Some 50 buildings were damaged, including apartment blocks and private residential homes, of which five were partially destroyed, Mr. Gladkov said.

Belgorod, which sits less than 20 miles from Ukraine’s war-ravaged city of Kharkiv, has been the site of sporadic strikes in recent months, including on a fuel depot.

Roman Starovoit, Kursk’s governor, accused Ukraine of launching the attack on his city as “an attempt to intimidate the civilian population,” he wrote on Telegram. He posted photos on Telegram of the wreckage of what he said were the downed drones.

Ukrainian officials didn’t immediately comment on the strikes in Belgorod and Kursk. In the past, they have denied responsibility for attacks in Russian territory, including the April blast at the Belgorod oil depot.

Later on Sunday, Russia hit Slovyansk and Kramatorsk—two of the main Ukrainian-controlled cities in Donetsk—with a series of rockets, according to Ukrainian officials.

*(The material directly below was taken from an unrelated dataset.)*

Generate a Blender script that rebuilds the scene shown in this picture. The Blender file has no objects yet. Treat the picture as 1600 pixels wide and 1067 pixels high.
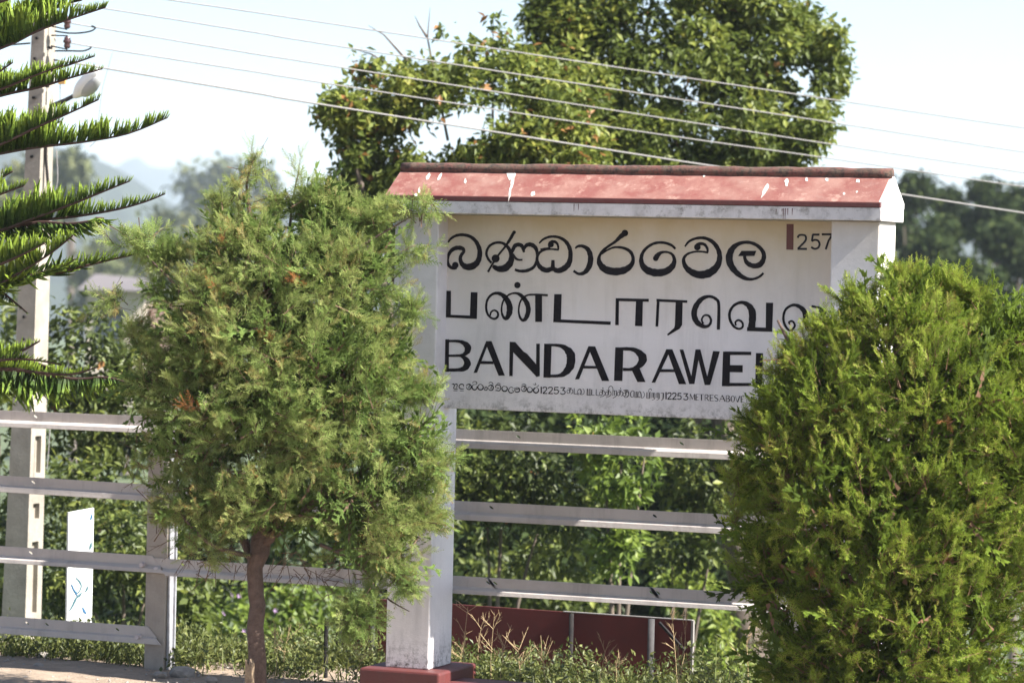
import bpy, math, random
import numpy as np
from mathutils import Vector, Matrix
R = math.radians
rng = np.random.default_rng(11)
random.seed(5)
sc = bpy.context.scene
COL = sc.collection

# ------------------------------------------------------------------ camera
CAM = np.array([6.9019, -15.6846, 2.1587])
YAW, PITCH, ROLL, FPX = 0.3777, -0.0248, 0.0231, 5073.8
fw = np.array([-math.sin(YAW)*math.cos(PITCH), math.cos(YAW)*math.cos(PITCH), math.sin(PITCH)])
rt0 = np.array([math.cos(YAW), math.sin(YAW), 0.0]); up0 = np.cross(rt0, fw)
rt = rt0*math.cos(ROLL) + up0*math.sin(ROLL)
up = up0*math.cos(ROLL) - rt0*math.sin(ROLL)
cd = bpy.data.cameras.new('camera'); cam = bpy.data.objects.new('camera', cd); COL.objects.link(cam)
cam.matrix_world = Matrix(((rt[0], up[0], -fw[0], CAM[0]), (rt[1], up[1], -fw[1], CAM[1]), (rt[2], up[2], -fw[2], CAM[2]), (0, 0, 0, 1)))
cd.sensor_width = 36.0; cd.lens = FPX*36/1600; cd.clip_start = 0.2; cd.clip_end = 12000
cd.dof.use_dof = True; cd.dof.focus_distance = 16.5; cd.dof.aperture_fstop = 3.4
sc.camera = cam

# ------------------------------------------------------------------ light
SUN_EL, SUN_AZ = R(43), R(-1.5)          # azimuth from +x (along the sign) towards +y (behind it)
w = bpy.data.worlds.new('World'); sc.world = w; w.use_nodes = True
nt = w.node_tree; nt.nodes.clear()
sky = nt.nodes.new('ShaderNodeTexSky'); sky.sky_type = 'NISHITA'; sky.sun_disc = False
sky.sun_elevation = SUN_EL; sky.sun_rotation = R(90) - SUN_AZ
sky.altitude = 1200; sky.air_density = 0.85; sky.dust_density = 1.6; sky.ozone_density = 1.0
bg = nt.nodes.new('ShaderNodeBackground'); bg.inputs['Strength'].default_value = 0.056
wo = nt.nodes.new('ShaderNodeOutputWorld')
nt.links.new(sky.outputs[0], bg.inputs[0]); nt.links.new(bg.outputs[0], wo.inputs[0])
sl = bpy.data.lights.new('sun', 'SUN'); sl.energy = 5.0; sl.angle = R(0.5); sl.color = (1.0, 0.955, 0.88)
so = bpy.data.objects.new('sun', sl); COL.objects.link(so)
sdir = Vector((math.cos(SUN_EL)*math.cos(SUN_AZ), math.cos(SUN_EL)*math.sin(SUN_AZ), math.sin(SUN_EL)))
so.rotation_euler = sdir.to_track_quat('Z', 'Y').to_euler()
sc.view_settings.view_transform = 'Standard'; sc.view_settings.look = 'None'
sc.view_settings.exposure = 1.92; sc.view_settings.gamma = 1.0; sc.view_settings.use_curve_mapping = False
sc.render.engine = 'CYCLES'
cy = sc.cycles
cy.max_bounces = 8; cy.diffuse_bounces = 3; cy.glossy_bounces = 2; cy.transmission_bounces = 4; cy.transparent_max_bounces = 8
cy.volume_bounces = 1; cy.use_denoising = True; cy.use_adaptive_sampling = True; cy.adaptive_threshold = 0.01
cy.sample_clamp_indirect = 6

# ------------------------------------------------------------------ helpers
def ray(px, py):
    return fw + (px-800)/FPX*rt - (py-533.5)/FPX*up
def at(px, py, D):
    return CAM + D*ray(px, py)
def onY(px, py, Y):
    d = ray(px, py); return CAM + d*(Y-CAM[1])/d[1]
def onZ(px, py, Z):
    d = ray(px, py); return CAM + d*(Z-CAM[2])/d[2]
def onX(px, py, X):
    d = ray(px, py); return CAM + d*(X-CAM[0])/d[0]
def depth(P): return float(np.dot(np.array(P)-CAM, fw))
def to_px(P):
    d = np.array(P)-CAM; c = d@fw
    return 800+FPX*(d@rt)/c, 533.5-FPX*(d@up)/c

def tag(o, label=None, cat=None, group=None, kind=None):
    if label: o['label'] = label
    if cat: o['category'] = cat
    if group: o['group'] = group
    if kind: o['kind'] = kind
    return o
def empty(name, loc, label=None, cat=None, group=None, kind=None):
    o = bpy.data.objects.new(name, None); o.empty_display_size = .1; COL.objects.link(o); o.location = Vector([float(c) for c in loc])
    return tag(o, label, cat, group, kind)
def link(name, me, parent=None, kind=None):
    o = bpy.data.objects.new(name, me); COL.objects.link(o)
    if parent is not None:
        o.parent = parent
        # geometry is written in world coordinates: undo the parents' offset
        p = parent; off = Vector((0, 0, 0))
        while p is not None: off += p.location; p = p.parent
        o.location = -off
    if kind: o['kind'] = kind
    return o
def fast_mesh(name, V, F, mats, tint=None, midx=None, smooth=False):
    V = np.asarray(V, np.float32).reshape(-1, 3); F = np.asarray(F, np.int32)
    k = F.shape[1]; me = bpy.data.meshes.new(name)
    me.vertices.add(len(V)); me.vertices.foreach_set('co', V.ravel())
    me.loops.add(F.size); me.loops.foreach_set('vertex_index', F.ravel())
    me.polygons.add(len(F)); me.polygons.foreach_set('loop_start', np.arange(0, F.size, k, dtype=np.int32))
    for m in mats: me.materials.append(m)
    if midx is not None: me.polygons.foreach_set('material_index', np.asarray(midx, np.int32))
    if smooth: me.polygons.foreach_set('use_smooth', np.ones(len(F), bool))
    me.update(calc_edges=True)
    if tint is not None:
        a = me.attributes.new('tint', 'FLOAT', 'POINT'); a.data.foreach_set('value', np.asarray(tint, np.float32))
    return me
class MB:
    def __init__(s): s.v = []; s.f = []; s.m = []
    def add(s, V, F, m=0):
        o = len(s.v); s.v += [tuple(float(c) for c in p) for p in V]; s.f += [tuple(i+o for i in f) for f in F]; s.m += [m]*len(F)
    def box(s, a, b, m=0):
        x0, y0, z0 = a; x1, y1, z1 = b
        s.add([(x0,y0,z0),(x1,y0,z0),(x1,y1,z0),(x0,y1,z0),(x0,y0,z1),(x1,y0,z1),(x1,y1,z1),(x0,y1,z1)],
              [(0,3,2,1),(4,5,6,7),(0,1,5,4),(1,2,6,5),(2,3,7,6),(3,0,4,7)], m)
    def prism(s, base, ext, m=0):
        n = len(base); base = [np.array(p, float) for p in base]; top = [p+np.array(ext, float) for p in base]
        s.add(base+top, [tuple(range(n))[::-1], tuple(range(n, 2*n))] + [(i, (i+1) % n, n+(i+1) % n, n+i) for i in range(n)], m)
    def tube(s, pts, rad, n=8, m=0):
        pts = [np.array(p, float) for p in pts]; V = []; F = []
        if np.isscalar(rad): rad = [rad]*len(pts)
        prev = None
        for i, p in enumerate(pts):
            t = pts[min(i+1, len(pts)-1)]-pts[max(i-1, 0)]; t = t/(np.linalg.norm(t)+1e-9)
            a = prev if prev is not None else (np.array([0, 0, 1.]) if abs(t[2]) < .9 else np.array([1., 0, 0]))
            u = a-t*np.dot(a, t); u /= np.linalg.norm(u)+1e-9; v = np.cross(t, u); prev = u
            for k in range(n):
                an = 2*math.pi*k/n; V.append(p+rad[i]*(math.cos(an)*u+math.sin(an)*v))
        for i in range(len(pts)-1):
            for k in range(n):
                F.append((i*n+k, i*n+(k+1) % n, (i+1)*n+(k+1) % n, (i+1)*n+k))
        F.append(tuple(range(n))[::-1]); F.append(tuple((len(pts)-1)*n+k for k in range(n)))
        s.add(V, F, m)
    def build(s, name, mats, parent=None, bevel=0, smooth=False, kind=None, seg=2):
        if not isinstance(mats, (list, tuple)): mats = [mats]
        me = bpy.data.meshes.new(name); me.from_pydata(s.v, [], s.f)
        for m in mats: me.materials.append(m)
        me.polygons.foreach_set('material_index', s.m)
        if smooth: me.polygons.foreach_set('use_smooth', [True]*len(s.f))
        me.update()
        o = link(name, me, parent, kind)
        if bevel:
            b = o.modifiers.new('b', 'BEVEL'); b.width = bevel; b.segments = seg; b.limit_method = 'ANGLE'
        return o
def fbm(x, y, seed=0, oct=4, f0=1.0):
    r = np.random.default_rng(seed); out = np.zeros_like(np.asarray(x, float)); a = 1.0; f = f0
    for o in range(oct):
        for k in range(4):
            th = r.uniform(0, 6.28); ph = r.uniform(0, 6.28); ff = f*r.uniform(.7, 1.4)
            out = out + a*.35*np.sin((x*np.cos(th)+y*np.sin(th))*ff+ph+1.3*np.sin(y*ff*.6+ph*2))
        a *= .5; f *= 2.1
    return out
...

Tetyana Ignatchenko, a spokeswoman for the Donetsk region, told a Ukrainian public news site that at least six people had been killed and 15 wounded in the strikes on Slovyansk, adding that it was dangerous for civilians to remain in the region. The city’s mayor said on Telegram that the attack was the largest in recent weeks and had set off at least 15 fires.

Oleksandr Honcharenko, the mayor of Kramatorsk, wrote on Facebook that there were no known casualties, but significant damage had been done to the city.

The incidents followed a strike on Saturday in Slovyansk that killed four people and injured seven, an assault that Ukrainian officials say is part of a new Russian strategy to terrorize the country into submission.

 “The Russian army continued to fire missiles at our cities,” Ukrainian President Volodymyr Zelensky said in a video message late Saturday night. “As of the evening alone, there have already been six missile strikes, a total of 12 missiles.”

Russia has denied that it intentionally targets civilian infrastructure and has accused Kyiv of placing potential military targets in or near residential areas.

Also on Sunday, Alexei Selivanov, deputy head of the Main Directorate of the Ministry of Internal Affairs for the Russian-controlled parts of southeastern Ukraine’s Zaporizhzhia region, reported a nighttime strike on the city of Melitopol.

Mr. Selivanov claimed that the attack was carried out with long-range multiple-launch rocket systems supplied to Ukraine by the North Atlantic Treaty Organization.

“This is evidenced by the nature of the shelling,” he wrote on Telegram. “The use of foreign weapons in civilian cities makes the U.S. and NATO accomplices in a terrorist war.”

Ukrainian officials didn’t directly comment on the strike Sunday morning, though Mr. Zelensky said that Ukrainian forces “continue to put pressure in the south of our country.” No casualties were reported.